Saturday, November 19, 2011

A good run and good weather

Our trip to Kempton was indeed a pleasant one, largely thanks to the fact that Karma Chameleon ran really well on his first run for us, finishing second behind a horse who clearly was fairly well handicapped. It would be wrong to go overboard about the Baby Doctor's run as we were well beaten and only beat the third horse in a photograph, but even so it was very pleasing and encouraging. Furthermore, over and above where he finished, he confirmed the very positive impression which he had made on his in everything he had been doing at home, all of which had suggested that he is just a wonderfully honest, straightforward and willing little horse. That, of course, reflects very well not just on the horse himself, but also on the way he had been brought up in his previous stable. I can't overstate how important it is that a racehorse should have a willing and calm nature: if they just get on with things and try to do well, they should fulfill whatever potential they have, but if they don't, they are very unlikely to do so. Soundness, of course, is the key, and he's a sound horse - and it's obviously much easier for a sound horse to be genuine than an unsound horse. So when one's got a sound, genuine horse, you've always got half a chance. And getting hold of sound, durable horses, funnily enough, can at times seem easier said than done, because a frighteningly high proportion of thoroughbreds really aren't as resilient and sound as they ought to be. So that was good, as was the weather: you wouldn't have known it from these benighted photographs, night having fallen well before our 5.20 post time, but it had been yet another lovely warm sunny day. Similarly tonight (Saturday) we'll be racing under lights with Zarosa at 7.50, but it's a lovely sunny afternoon now, as this photograph (of the view which I enjoyed going up Long Hill AW at the back of a string of four at 9.00 this morning) clearly suggested might be going to be the case.

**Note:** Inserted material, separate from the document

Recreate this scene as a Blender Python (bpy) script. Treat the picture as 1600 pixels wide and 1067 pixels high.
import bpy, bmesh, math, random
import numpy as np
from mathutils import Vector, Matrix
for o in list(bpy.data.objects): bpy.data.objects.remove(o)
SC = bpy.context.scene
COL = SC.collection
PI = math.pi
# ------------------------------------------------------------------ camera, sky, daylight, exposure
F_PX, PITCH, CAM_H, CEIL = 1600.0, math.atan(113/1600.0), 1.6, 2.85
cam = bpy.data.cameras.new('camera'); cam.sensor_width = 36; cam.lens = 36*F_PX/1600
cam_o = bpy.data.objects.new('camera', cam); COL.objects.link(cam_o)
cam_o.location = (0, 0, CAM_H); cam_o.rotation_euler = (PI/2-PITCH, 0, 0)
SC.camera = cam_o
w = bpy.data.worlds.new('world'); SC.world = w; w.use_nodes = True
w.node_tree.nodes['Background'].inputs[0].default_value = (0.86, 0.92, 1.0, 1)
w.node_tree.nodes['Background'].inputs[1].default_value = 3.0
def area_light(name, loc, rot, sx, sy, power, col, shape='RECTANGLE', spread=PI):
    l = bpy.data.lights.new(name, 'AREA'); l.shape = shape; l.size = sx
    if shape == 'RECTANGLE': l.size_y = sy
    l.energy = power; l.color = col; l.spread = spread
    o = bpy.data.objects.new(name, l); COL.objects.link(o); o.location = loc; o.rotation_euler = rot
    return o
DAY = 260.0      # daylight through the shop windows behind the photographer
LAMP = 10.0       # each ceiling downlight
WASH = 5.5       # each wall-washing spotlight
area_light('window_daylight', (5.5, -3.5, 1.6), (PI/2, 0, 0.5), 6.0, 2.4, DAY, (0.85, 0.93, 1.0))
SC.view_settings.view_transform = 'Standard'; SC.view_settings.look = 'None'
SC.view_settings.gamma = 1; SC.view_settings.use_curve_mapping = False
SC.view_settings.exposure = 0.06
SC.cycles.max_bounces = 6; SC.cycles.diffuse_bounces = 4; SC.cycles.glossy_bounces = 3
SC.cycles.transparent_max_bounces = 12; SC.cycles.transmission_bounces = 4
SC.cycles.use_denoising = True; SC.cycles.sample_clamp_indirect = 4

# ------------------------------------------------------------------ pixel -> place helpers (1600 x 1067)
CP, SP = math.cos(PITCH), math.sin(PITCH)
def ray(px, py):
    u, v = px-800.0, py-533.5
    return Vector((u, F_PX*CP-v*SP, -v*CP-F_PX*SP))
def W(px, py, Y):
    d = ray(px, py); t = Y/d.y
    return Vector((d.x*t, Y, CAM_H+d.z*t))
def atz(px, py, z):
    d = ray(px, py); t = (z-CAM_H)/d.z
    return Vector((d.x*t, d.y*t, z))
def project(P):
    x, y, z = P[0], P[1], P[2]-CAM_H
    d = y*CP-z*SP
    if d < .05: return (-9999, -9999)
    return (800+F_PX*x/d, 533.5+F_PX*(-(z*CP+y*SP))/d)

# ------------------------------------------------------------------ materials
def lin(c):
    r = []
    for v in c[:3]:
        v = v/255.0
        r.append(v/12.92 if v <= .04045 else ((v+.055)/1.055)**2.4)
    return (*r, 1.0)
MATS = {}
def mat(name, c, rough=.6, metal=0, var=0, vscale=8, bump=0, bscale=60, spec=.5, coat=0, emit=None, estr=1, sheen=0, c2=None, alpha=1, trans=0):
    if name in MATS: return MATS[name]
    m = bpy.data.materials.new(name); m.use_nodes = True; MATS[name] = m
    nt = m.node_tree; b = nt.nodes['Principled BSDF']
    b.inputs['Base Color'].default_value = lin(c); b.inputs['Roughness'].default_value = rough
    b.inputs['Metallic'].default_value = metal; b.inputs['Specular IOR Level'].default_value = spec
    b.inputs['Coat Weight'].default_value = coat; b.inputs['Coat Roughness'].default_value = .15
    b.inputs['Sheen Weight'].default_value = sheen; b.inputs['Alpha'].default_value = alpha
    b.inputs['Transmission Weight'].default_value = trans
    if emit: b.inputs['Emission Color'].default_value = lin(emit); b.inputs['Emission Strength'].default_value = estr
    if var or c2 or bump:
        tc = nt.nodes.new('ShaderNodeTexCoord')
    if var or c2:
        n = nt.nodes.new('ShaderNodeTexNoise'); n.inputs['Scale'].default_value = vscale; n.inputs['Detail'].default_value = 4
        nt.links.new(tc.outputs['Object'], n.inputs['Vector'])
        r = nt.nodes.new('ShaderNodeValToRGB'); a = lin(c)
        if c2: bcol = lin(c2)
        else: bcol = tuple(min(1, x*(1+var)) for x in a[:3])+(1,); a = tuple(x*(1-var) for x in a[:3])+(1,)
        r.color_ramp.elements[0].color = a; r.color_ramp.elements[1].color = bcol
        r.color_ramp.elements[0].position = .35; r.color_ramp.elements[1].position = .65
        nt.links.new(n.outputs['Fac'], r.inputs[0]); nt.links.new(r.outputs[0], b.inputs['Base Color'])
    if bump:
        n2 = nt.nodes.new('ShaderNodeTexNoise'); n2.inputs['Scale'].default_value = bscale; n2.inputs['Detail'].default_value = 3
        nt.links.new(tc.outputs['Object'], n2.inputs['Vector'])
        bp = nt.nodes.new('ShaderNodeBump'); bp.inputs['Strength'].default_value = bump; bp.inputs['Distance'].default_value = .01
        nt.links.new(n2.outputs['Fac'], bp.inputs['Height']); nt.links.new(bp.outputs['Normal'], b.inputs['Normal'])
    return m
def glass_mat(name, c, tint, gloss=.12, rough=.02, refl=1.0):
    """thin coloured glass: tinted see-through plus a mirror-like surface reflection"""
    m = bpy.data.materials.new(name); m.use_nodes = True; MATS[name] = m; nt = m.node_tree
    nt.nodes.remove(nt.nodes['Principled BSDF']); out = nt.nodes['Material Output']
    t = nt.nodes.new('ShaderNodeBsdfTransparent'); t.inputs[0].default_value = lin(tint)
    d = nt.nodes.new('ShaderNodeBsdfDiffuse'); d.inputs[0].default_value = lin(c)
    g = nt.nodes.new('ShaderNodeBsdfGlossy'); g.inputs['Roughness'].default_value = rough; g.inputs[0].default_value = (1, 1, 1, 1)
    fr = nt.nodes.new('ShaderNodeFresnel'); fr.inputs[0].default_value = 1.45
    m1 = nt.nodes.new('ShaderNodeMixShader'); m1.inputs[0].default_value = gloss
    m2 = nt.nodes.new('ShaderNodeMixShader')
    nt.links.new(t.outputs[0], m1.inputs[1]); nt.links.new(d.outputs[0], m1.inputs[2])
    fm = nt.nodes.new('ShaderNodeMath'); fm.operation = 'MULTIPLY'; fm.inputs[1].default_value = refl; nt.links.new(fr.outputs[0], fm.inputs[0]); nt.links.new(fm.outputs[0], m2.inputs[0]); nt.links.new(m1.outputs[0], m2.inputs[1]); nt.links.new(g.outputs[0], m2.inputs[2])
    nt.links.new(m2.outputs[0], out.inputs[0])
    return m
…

I wouldn't say that the horses are enjoying this lovely week of weather as much as I am, simply because that would be hard, but they're enjoying it a lot. It's the best of every world for them: as we're into autumn and have had a good amount of rain in the past two or three weeks, the surface of the field is damp soil, rather than dry dirt. So that's great for them as they love it to be muddy for their rolling - but, of course, with muddy ground usually comes miserable conditions above. Not so at present, though: mud on the ground, warm sunshine above, so they have been in seventh heaven in the afternoons: rolling, rolling, frolicking and rolling again, and then just enjoying the pleasantly warm, sunny conditions. I could bore on about this for ages, but pictures say a thousand words, so these shots of Asterisk (with Kadouchski in the background), Kadouchski and Dr Darcey enjoying themselves in the field yesterday afternoon say it all. When the horses are rolling in the mud like this every day, it's neither feasible nor sensible to try to ensure that they become spotless every evening, only to get filthy again the following day. The fact that we'd have horses go out at exercise still with some of the previous day's mud in their coats used to raise a few eyebrows, but it's become an accepted fact of Heath life now. And, seeing these photographs, who would wish to deny these horses what is clearly a very special and valued source of daily pleasure?